● **Short exercise**:
Write every line of the material out exactly as shown.

/---

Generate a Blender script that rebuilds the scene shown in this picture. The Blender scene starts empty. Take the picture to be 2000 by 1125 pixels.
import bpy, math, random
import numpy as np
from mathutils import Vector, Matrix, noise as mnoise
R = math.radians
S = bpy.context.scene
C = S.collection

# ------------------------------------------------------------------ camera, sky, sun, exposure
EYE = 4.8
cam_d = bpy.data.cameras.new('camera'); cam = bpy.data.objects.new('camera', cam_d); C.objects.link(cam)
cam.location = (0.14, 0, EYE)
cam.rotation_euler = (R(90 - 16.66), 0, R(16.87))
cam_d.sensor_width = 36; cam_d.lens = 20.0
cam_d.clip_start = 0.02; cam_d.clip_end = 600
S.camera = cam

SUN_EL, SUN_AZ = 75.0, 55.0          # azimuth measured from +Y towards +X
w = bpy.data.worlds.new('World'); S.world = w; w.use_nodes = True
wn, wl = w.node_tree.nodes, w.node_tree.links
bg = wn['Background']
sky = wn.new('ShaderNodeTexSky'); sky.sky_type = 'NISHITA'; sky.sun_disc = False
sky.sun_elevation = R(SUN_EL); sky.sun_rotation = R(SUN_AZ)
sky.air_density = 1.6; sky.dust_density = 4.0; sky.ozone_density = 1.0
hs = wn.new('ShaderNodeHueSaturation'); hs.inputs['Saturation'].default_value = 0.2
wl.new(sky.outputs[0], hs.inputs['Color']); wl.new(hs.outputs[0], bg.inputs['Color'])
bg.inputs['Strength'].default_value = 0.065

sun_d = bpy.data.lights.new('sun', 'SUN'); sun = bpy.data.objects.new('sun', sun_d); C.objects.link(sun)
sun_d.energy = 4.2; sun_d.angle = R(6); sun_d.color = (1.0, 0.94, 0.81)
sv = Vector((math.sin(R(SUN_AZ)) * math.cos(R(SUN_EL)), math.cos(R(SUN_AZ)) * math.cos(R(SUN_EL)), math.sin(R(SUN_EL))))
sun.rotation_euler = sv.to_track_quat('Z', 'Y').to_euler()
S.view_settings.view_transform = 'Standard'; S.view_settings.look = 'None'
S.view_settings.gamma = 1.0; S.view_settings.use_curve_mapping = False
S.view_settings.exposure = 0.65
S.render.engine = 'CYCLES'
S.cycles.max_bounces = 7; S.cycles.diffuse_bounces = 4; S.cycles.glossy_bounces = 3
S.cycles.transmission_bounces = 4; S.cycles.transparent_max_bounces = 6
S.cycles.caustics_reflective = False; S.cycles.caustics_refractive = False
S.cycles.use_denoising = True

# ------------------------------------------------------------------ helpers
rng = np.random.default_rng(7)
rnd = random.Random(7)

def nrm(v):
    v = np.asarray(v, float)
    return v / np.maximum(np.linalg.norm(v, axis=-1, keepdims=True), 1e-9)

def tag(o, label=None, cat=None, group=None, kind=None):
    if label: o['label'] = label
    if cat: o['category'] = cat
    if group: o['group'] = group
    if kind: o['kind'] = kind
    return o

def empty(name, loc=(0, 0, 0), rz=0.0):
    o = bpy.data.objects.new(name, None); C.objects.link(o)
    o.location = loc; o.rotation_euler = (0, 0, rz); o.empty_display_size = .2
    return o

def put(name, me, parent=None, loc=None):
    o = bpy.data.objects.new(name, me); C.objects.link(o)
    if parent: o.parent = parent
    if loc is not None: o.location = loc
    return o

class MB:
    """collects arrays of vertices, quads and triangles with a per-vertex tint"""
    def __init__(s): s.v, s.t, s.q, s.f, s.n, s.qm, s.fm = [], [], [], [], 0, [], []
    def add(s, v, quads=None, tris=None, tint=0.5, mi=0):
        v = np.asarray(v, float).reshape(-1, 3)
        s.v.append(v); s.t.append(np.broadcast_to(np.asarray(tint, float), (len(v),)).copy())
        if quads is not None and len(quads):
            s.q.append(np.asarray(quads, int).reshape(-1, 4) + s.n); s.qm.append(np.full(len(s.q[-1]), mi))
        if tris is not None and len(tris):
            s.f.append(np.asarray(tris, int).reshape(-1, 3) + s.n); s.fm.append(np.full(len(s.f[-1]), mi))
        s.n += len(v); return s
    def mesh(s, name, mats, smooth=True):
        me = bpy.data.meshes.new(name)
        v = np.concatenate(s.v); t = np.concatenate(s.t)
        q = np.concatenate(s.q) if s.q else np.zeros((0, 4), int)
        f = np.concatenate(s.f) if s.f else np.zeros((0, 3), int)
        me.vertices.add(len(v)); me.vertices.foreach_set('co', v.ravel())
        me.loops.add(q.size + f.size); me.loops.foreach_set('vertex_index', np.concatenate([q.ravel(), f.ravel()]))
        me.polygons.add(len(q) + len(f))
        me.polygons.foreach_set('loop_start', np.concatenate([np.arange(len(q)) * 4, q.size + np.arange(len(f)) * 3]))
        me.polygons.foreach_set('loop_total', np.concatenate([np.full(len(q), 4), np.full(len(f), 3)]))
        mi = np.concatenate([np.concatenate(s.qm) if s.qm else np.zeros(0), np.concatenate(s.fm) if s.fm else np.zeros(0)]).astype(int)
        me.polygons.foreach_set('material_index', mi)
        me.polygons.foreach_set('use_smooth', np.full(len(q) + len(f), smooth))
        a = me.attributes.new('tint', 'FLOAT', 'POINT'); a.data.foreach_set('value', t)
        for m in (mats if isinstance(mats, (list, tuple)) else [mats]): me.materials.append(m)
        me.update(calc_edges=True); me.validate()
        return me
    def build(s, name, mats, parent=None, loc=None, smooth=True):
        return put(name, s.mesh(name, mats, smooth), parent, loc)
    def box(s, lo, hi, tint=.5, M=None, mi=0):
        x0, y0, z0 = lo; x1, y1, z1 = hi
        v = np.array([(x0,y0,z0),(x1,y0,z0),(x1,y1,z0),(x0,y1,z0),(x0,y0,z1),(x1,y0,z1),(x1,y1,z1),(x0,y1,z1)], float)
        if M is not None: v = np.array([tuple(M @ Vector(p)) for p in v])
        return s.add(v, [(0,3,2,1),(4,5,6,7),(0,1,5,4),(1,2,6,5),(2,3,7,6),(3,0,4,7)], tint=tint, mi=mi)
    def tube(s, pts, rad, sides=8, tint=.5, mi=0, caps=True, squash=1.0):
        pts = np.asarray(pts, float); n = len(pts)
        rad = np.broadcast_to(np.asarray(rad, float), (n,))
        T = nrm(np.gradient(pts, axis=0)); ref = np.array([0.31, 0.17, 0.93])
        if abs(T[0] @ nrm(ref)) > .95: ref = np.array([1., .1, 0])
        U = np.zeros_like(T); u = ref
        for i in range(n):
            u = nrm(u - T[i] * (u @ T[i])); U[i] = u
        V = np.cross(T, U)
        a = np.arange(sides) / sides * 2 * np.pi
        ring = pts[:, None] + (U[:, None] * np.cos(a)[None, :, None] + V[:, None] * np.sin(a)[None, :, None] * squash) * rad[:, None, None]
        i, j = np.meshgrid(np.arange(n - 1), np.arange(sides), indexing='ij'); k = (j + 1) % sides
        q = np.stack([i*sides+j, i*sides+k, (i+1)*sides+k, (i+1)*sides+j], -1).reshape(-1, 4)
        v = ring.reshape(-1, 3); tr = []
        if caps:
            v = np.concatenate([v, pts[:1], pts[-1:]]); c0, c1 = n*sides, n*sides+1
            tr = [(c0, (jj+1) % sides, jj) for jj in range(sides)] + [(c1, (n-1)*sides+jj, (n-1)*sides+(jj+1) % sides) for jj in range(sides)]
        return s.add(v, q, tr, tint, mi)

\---

● **Completed exercise**:
Generate a Blender script that rebuilds the scene shown in this picture. The Blender scene starts empty. Take the picture to be 2000 by 1125 pixels.
import bpy, math, random
import numpy as np
from mathutils import Vector, Matrix, noise as mnoise
R = math.radians
S = bpy.context.scene
C = S.collection

# ------------------------------------------------------------------ camera, sky, sun, exposure
EYE = 4.8
cam_d = bpy.data.cameras.new('camera'); cam = bpy.data.objects.new('camera', cam_d); C.objects.link(cam)
cam.location = (0.14, 0, EYE)
cam.rotation_euler = (R(90 - 16.66), 0, R(16.87))
cam_d.sensor_width = 36; cam_d.lens = 20.0
cam_d.clip_start = 0.02; cam_d.clip_end = 600
S.camera = cam

SUN_EL, SUN_AZ = 75.0, 55.0          # azimuth measured from +Y towards +X
w = bpy.data.worlds.new('World'); S.world = w; w.use_nodes = True
wn, wl = w.node_tree.nodes, w.node_tree.links
bg = wn['Background']
sky = wn.new('ShaderNodeTexSky'); sky.sky_type = 'NISHITA'; sky.sun_disc = False
sky.sun_elevation = R(SUN_EL); sky.sun_rotation = R(SUN_AZ)
sky.air_density = 1.6; sky.dust_density = 4.0; sky.ozone_density = 1.0
hs = wn.new('ShaderNodeHueSaturation'); hs.inputs['Saturation'].default_value = 0.2
wl.new(sky.outputs[0], hs.inputs['Color']); wl.new(hs.outputs[0], bg.inputs['Color'])
bg.inputs['Strength'].default_value = 0.065

sun_d = bpy.data.lights.new('sun', 'SUN'); sun = bpy.data.objects.new('sun', sun_d); C.objects.link(sun)
sun_d.energy = 4.2; sun_d.angle = R(6); sun_d.color = (1.0, 0.94, 0.81)
sv = Vector((math.sin(R(SUN_AZ)) * math.cos(R(SUN_EL)), math.cos(R(SUN_AZ)) * math.cos(R(SUN_EL)), math.sin(R(SUN_EL))))
sun.rotation_euler = sv.to_track_quat('Z', 'Y').to_euler()
S.view_settings.view_transform = 'Standard'; S.view_settings.look = 'None'
S.view_settings.gamma = 1.0; S.view_settings.use_curve_mapping = False
S.view_settings.exposure = 0.65
S.render.engine = 'CYCLES'
S.cycles.max_bounces = 7; S.cycles.diffuse_bounces = 4; S.cycles.glossy_bounces = 3
S.cycles.transmission_bounces = 4; S.cycles.transparent_max_bounces = 6
S.cycles.caustics_reflective = False; S.cycles.caustics_refractive = False
S.cycles.use_denoising = True

# ------------------------------------------------------------------ helpers
rng = np.random.default_rng(7)
rnd = random.Random(7)

def nrm(v):
    v = np.asarray(v, float)
    return v / np.maximum(np.linalg.norm(v, axis=-1, keepdims=True), 1e-9)

def tag(o, label=None, cat=None, group=None, kind=None):
    if label: o['label'] = label
    if cat: o['category'] = cat
    if group: o['group'] = group
    if kind: o['kind'] = kind
    return o

def empty(name, loc=(0, 0, 0), rz=0.0):
    o = bpy.data.objects.new(name, None); C.objects.link(o)
    o.location = loc; o.rotation_euler = (0, 0, rz); o.empty_display_size = .2
    return o

def put(name, me, parent=None, loc=None):
    o = bpy.data.objects.new(name, me); C.objects.link(o)
    if parent: o.parent = parent
    if loc is not None: o.location = loc
    return o

class MB:
    """collects arrays of vertices, quads and triangles with a per-vertex tint"""
    def __init__(s): s.v, s.t, s.q, s.f, s.n, s.qm, s.fm = [], [], [], [], 0, [], []
    def add(s, v, quads=None, tris=None, tint=0.5, mi=0):
        v = np.asarray(v, float).reshape(-1, 3)
        s.v.append(v); s.t.append(np.broadcast_to(np.asarray(tint, float), (len(v),)).copy())
        if quads is not None and len(quads):
            s.q.append(np.asarray(quads, int).reshape(-1, 4) + s.n); s.qm.append(np.full(len(s.q[-1]), mi))
        if tris is not None and len(tris):
            s.f.append(np.asarray(tris, int).reshape(-1, 3) + s.n); s.fm.append(np.full(len(s.f[-1]), mi))
        s.n += len(v); return s
    def mesh(s, name, mats, smooth=True):
        me = bpy.data.meshes.new(name)
        v = np.concatenate(s.v); t = np.concatenate(s.t)
        q = np.concatenate(s.q) if s.q else np.zeros((0, 4), int)
        f = np.concatenate(s.f) if s.f else np.zeros((0, 3), int)
        me.vertices.add(len(v)); me.vertices.foreach_set('co', v.ravel())
        me.loops.add(q.size + f.size); me.loops.foreach_set('vertex_index', np.concatenate([q.ravel(), f.ravel()]))
        me.polygons.add(len(q) + len(f))
        me.polygons.foreach_set('loop_start', np.concatenate([np.arange(len(q)) * 4, q.size + np.arange(len(f)) * 3]))
        me.polygons.foreach_set('loop_total', np.concatenate([np.full(len(q), 4), np.full(len(f), 3)]))
        mi = np.concatenate([np.concatenate(s.qm) if s.qm else np.zeros(0), np.concatenate(s.fm) if s.fm else np.zeros(0)]).astype(int)
        me.polygons.foreach_set('material_index', mi)
        me.polygons.foreach_set('use_smooth', np.full(len(q) + len(f), smooth))
        a = me.attributes.new('tint', 'FLOAT', 'POINT'); a.data.foreach_set('value', t)
        for m in (mats if isinstance(mats, (list, tuple)) else [mats]): me.materials.append(m)
        me.update(calc_edges=True); me.validate()
        return me
    def build(s, name, mats, parent=None, loc=None, smooth=True):
        return put(name, s.mesh(name, mats, smooth), parent, loc)
    def box(s, lo, hi, tint=.5, M=None, mi=0):
        x0, y0, z0 = lo; x1, y1, z1 = hi
        v = np.array([(x0,y0,z0),(x1,y0,z0),(x1,y1,z0),(x0,y1,z0),(x0,y0,z1),(x1,y0,z1),(x1,y1,z1),(x0,y1,z1)], float)
        if M is not None: v = np.array([tuple(M @ Vector(p)) for p in v])
        return s.add(v, [(0,3,2,1),(4,5,6,7),(0,1,5,4),(1,2,6,5),(2,3,7,6),(3,0,4,7)], tint=tint, mi=mi)
    def tube(s, pts, rad, sides=8, tint=.5, mi=0, caps=True, squash=1.0):
        pts = np.asarray(pts, float); n = len(pts)
        rad = np.broadcast_to(np.asarray(rad, float), (n,))
        T = nrm(np.gradient(pts, axis=0)); ref = np.array([0.31, 0.17, 0.93])
        if abs(T[0] @ nrm(ref)) > .95: ref = np.array([1., .1, 0])
        U = np.zeros_like(T); u = ref
        for i in range(n):
            u = nrm(u - T[i] * (u @ T[i])); U[i] = u
        V = np.cross(T, U)
        a = np.arange(sides) / sides * 2 * np.pi
        ring = pts[:, None] + (U[:, None] * np.cos(a)[None, :, None] + V[:, None] * np.sin(a)[None, :, None] * squash) * rad[:, None, None]
        i, j = np.meshgrid(np.arange(n - 1), np.arange(sides), indexing='ij'); k = (j + 1) % sides
        q = np.stack([i*sides+j, i*sides+k, (i+1)*sides+k, (i+1)*sides+j], -1).reshape(-1, 4)
        v = ring.reshape(-1, 3); tr = []
        if caps:
            v = np.concatenate([v, pts[:1], pts[-1:]]); c0, c1 = n*sides, n*sides+1
            tr = [(c0, (jj+1) % sides, jj) for jj in range(sides)] + [(c1, (n-1)*sides+jj, (n-1)*sides+(jj+1) % sides) for jj in range(sides)]
        return s.add(v, q, tr, tint, mi)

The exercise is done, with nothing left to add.